What to do:
Return each line of the data below verbatim; pictures are to be left out.

================================

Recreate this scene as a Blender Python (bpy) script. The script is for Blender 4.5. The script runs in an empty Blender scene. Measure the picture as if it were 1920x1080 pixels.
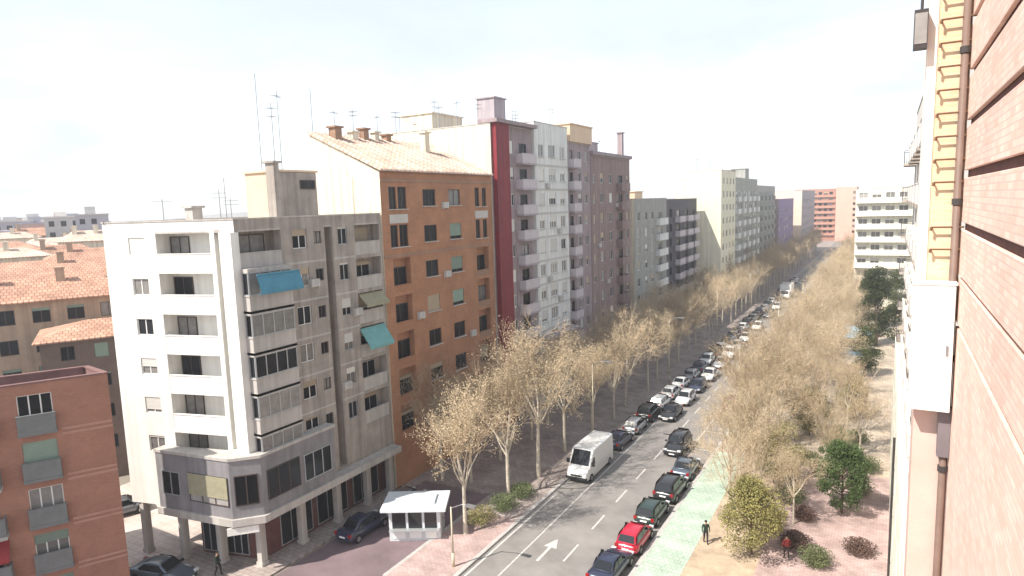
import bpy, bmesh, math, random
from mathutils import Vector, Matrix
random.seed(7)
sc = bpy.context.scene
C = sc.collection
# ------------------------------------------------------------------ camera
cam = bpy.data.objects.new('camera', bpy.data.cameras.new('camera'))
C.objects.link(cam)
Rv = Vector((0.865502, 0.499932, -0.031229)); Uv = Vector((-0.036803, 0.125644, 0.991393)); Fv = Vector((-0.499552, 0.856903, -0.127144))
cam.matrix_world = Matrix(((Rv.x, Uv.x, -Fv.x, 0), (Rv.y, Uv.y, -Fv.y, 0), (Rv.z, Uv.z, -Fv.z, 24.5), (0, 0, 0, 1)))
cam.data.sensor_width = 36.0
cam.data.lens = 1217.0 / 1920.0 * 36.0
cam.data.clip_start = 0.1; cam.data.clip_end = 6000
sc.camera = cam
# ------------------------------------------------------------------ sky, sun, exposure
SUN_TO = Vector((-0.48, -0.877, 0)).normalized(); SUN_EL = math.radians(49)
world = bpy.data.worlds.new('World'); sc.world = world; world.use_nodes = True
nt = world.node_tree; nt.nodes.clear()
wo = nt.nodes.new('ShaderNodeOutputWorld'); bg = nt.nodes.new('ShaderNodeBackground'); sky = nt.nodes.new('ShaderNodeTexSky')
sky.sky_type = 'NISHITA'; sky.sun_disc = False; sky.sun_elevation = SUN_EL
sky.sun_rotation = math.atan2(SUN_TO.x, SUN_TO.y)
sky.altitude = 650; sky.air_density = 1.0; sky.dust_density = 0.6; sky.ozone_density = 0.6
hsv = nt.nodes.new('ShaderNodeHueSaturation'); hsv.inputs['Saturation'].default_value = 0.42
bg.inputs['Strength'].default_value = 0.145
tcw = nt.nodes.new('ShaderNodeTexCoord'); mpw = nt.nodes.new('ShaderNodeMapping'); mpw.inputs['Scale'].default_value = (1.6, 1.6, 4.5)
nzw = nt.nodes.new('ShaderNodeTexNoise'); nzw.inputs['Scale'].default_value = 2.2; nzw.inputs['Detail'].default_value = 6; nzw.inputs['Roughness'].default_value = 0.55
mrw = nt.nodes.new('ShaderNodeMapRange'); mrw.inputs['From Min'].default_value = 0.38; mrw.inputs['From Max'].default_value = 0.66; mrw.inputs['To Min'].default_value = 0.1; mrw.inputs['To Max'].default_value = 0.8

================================

Completed task:
Recreate this scene as a Blender Python (bpy) script. The script is for Blender 4.5. The script runs in an empty Blender scene. Measure the picture as if it were 1920x1080 pixels.
import bpy, bmesh, math, random
from mathutils import Vector, Matrix
random.seed(7)
sc = bpy.context.scene
C = sc.collection
# ------------------------------------------------------------------ camera
cam = bpy.data.objects.new('camera', bpy.data.cameras.new('camera'))
C.objects.link(cam)
Rv = Vector((0.865502, 0.499932, -0.031229)); Uv = Vector((-0.036803, 0.125644, 0.991393)); Fv = Vector((-0.499552, 0.856903, -0.127144))
cam.matrix_world = Matrix(((Rv.x, Uv.x, -Fv.x, 0), (Rv.y, Uv.y, -Fv.y, 0), (Rv.z, Uv.z, -Fv.z, 24.5), (0, 0, 0, 1)))
cam.data.sensor_width = 36.0
cam.data.lens = 1217.0 / 1920.0 * 36.0
cam.data.clip_start = 0.1; cam.data.clip_end = 6000
sc.camera = cam
# ------------------------------------------------------------------ sky, sun, exposure
SUN_TO = Vector((-0.48, -0.877, 0)).normalized(); SUN_EL = math.radians(49)
world = bpy.data.worlds.new('World'); sc.world = world; world.use_nodes = True
nt = world.node_tree; nt.nodes.clear()
wo = nt.nodes.new('ShaderNodeOutputWorld'); bg = nt.nodes.new('ShaderNodeBackground'); sky = nt.nodes.new('ShaderNodeTexSky')
sky.sky_type = 'NISHITA'; sky.sun_disc = False; sky.sun_elevation = SUN_EL
sky.sun_rotation = math.atan2(SUN_TO.x, SUN_TO.y)
sky.altitude = 650; sky.air_density = 1.0; sky.dust_density = 0.6; sky.ozone_density = 0.6
hsv = nt.nodes.new('ShaderNodeHueSaturation'); hsv.inputs['Saturation'].default_value = 0.42
bg.inputs['Strength'].default_value = 0.145
tcw = nt.nodes.new('ShaderNodeTexCoord'); mpw = nt.nodes.new('ShaderNodeMapping'); mpw.inputs['Scale'].default_value = (1.6, 1.6, 4.5)
nzw = nt.nodes.new('ShaderNodeTexNoise'); nzw.inputs['Scale'].default_value = 2.2; nzw.inputs['Detail'].default_value = 6; nzw.inputs['Roughness'].default_value = 0.55
mrw = nt.nodes.new('ShaderNodeMapRange'); mrw.inputs['From Min'].default_value = 0.38; mrw.inputs['From Max'].default_value = 0.66; mrw.inputs['To Min'].default_value = 0.1; mrw.inputs['To Max'].default_value = 0.8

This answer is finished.